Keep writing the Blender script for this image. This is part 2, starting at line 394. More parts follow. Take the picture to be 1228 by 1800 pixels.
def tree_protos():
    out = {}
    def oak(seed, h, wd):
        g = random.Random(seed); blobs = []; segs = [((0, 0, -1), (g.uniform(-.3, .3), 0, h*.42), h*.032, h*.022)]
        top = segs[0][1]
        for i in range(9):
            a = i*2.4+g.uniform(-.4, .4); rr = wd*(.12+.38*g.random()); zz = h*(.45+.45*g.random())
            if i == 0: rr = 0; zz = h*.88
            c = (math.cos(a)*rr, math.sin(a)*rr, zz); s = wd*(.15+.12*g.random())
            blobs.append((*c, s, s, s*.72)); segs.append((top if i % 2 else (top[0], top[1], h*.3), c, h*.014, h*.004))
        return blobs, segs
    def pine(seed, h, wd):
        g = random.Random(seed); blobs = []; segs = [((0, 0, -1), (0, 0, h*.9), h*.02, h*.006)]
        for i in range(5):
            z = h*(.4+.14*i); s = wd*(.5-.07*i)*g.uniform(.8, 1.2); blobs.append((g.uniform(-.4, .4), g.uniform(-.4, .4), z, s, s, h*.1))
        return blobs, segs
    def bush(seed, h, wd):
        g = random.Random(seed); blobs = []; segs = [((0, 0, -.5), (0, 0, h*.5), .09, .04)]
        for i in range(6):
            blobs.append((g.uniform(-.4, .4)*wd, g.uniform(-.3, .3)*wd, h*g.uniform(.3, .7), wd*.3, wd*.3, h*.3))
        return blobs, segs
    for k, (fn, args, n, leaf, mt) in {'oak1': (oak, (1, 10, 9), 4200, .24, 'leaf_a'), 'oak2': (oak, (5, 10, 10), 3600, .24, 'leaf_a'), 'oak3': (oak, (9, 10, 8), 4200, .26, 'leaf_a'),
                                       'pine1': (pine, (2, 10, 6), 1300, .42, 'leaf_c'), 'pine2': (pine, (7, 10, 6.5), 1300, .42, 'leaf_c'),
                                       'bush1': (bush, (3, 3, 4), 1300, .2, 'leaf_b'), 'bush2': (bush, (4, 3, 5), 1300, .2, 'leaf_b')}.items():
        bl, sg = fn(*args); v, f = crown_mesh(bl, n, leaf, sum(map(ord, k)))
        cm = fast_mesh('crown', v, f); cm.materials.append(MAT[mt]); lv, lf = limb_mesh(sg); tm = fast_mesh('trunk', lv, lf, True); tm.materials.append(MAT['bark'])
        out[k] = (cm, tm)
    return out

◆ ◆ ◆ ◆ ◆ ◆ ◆

Transcribe the whole listing with nothing added or left out.

Keep writing the Blender script for this image. This is part 2, starting at line 394. More parts follow. Take the picture to be 1228 by 1800 pixels.
def tree_protos():
    out = {}
    def oak(seed, h, wd):
        g = random.Random(seed); blobs = []; segs = [((0, 0, -1), (g.uniform(-.3, .3), 0, h*.42), h*.032, h*.022)]
        top = segs[0][1]
        for i in range(9):
            a = i*2.4+g.uniform(-.4, .4); rr = wd*(.12+.38*g.random()); zz = h*(.45+.45*g.random())
            if i == 0: rr = 0; zz = h*.88
            c = (math.cos(a)*rr, math.sin(a)*rr, zz); s = wd*(.15+.12*g.random())
            blobs.append((*c, s, s, s*.72)); segs.append((top if i % 2 else (top[0], top[1], h*.3), c, h*.014, h*.004))
        return blobs, segs
    def pine(seed, h, wd):
        g = random.Random(seed); blobs = []; segs = [((0, 0, -1), (0, 0, h*.9), h*.02, h*.006)]
        for i in range(5):
            z = h*(.4+.14*i); s = wd*(.5-.07*i)*g.uniform(.8, 1.2); blobs.append((g.uniform(-.4, .4), g.uniform(-.4, .4), z, s, s, h*.1))
        return blobs, segs
    def bush(seed, h, wd):
        g = random.Random(seed); blobs = []; segs = [((0, 0, -.5), (0, 0, h*.5), .09, .04)]
        for i in range(6):
            blobs.append((g.uniform(-.4, .4)*wd, g.uniform(-.3, .3)*wd, h*g.uniform(.3, .7), wd*.3, wd*.3, h*.3))
        return blobs, segs
    for k, (fn, args, n, leaf, mt) in {'oak1': (oak, (1, 10, 9), 4200, .24, 'leaf_a'), 'oak2': (oak, (5, 10, 10), 3600, .24, 'leaf_a'), 'oak3': (oak, (9, 10, 8), 4200, .26, 'leaf_a'),
                                       'pine1': (pine, (2, 10, 6), 1300, .42, 'leaf_c'), 'pine2': (pine, (7, 10, 6.5), 1300, .42, 'leaf_c'),
                                       'bush1': (bush, (3, 3, 4), 1300, .2, 'leaf_b'), 'bush2': (bush, (4, 3, 5), 1300, .2, 'leaf_b')}.items():
        bl, sg = fn(*args); v, f = crown_mesh(bl, n, leaf, sum(map(ord, k)))
        cm = fast_mesh('crown', v, f); cm.materials.append(MAT[mt]); lv, lf = limb_mesh(sg); tm = fast_mesh('trunk', lv, lf, True); tm.materials.append(MAT['bark'])
        out[k] = (cm, tm)
    return out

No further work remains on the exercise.